Data excerpt
■ ■ ■ ■ ■ ■ ■

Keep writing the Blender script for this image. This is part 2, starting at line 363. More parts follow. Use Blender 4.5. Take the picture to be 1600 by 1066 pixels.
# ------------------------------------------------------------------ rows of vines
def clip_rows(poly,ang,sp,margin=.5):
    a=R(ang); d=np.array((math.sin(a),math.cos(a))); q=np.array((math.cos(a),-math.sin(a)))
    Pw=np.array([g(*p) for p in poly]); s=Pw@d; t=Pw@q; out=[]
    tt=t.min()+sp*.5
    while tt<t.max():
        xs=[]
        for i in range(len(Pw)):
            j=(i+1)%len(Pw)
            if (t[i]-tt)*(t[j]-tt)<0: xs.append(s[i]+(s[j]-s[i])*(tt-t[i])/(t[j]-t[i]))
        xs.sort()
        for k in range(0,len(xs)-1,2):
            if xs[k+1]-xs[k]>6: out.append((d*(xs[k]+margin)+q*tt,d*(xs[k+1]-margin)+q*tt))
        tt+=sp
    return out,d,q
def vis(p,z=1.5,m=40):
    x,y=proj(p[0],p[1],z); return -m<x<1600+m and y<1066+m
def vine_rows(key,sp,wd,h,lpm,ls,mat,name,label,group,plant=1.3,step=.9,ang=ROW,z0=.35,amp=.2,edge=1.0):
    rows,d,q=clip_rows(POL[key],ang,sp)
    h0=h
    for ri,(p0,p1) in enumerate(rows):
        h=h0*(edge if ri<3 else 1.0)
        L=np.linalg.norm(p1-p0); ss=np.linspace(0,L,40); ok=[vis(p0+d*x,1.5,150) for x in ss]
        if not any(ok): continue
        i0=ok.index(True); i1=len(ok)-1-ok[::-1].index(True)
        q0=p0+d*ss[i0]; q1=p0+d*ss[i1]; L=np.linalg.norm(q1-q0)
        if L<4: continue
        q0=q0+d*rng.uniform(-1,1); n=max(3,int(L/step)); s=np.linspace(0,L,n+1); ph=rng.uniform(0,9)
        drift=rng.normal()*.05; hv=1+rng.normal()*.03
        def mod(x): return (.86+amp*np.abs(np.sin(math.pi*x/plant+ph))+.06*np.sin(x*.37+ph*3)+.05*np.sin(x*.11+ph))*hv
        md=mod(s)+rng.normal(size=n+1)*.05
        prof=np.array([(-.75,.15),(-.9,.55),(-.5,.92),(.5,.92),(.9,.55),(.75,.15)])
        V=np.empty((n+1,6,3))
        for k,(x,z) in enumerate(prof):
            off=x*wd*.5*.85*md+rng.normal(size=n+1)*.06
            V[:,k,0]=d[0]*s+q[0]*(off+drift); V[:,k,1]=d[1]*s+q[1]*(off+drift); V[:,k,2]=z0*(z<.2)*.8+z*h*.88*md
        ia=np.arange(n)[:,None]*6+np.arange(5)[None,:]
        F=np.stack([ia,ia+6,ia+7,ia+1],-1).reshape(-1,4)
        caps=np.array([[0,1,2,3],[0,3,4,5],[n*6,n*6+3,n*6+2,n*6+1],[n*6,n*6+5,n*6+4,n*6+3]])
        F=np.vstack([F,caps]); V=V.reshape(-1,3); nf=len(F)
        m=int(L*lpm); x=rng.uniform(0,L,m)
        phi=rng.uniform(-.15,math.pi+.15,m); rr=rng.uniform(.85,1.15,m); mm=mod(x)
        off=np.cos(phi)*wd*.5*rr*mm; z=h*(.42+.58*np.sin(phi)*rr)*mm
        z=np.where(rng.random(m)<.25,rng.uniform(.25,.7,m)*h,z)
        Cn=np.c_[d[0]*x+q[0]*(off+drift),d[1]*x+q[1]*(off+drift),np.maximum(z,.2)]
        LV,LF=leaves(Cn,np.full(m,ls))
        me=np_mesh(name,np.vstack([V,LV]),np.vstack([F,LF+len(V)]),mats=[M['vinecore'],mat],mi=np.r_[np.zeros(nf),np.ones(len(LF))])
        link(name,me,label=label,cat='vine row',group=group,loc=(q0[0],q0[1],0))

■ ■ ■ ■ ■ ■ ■

Your instructions
Search the data above for lines holding "vstack" and copy each of them.

Expected output
        F=np.vstack([F,caps]); V=V.reshape(-1,3); nf=len(F)
        me=np_mesh(name,np.vstack([V,LV]),np.vstack([F,LF+len(V)]),mats=[M['vinecore'],mat],mi=np.r_[np.zeros(nf),np.ones(len(LF))])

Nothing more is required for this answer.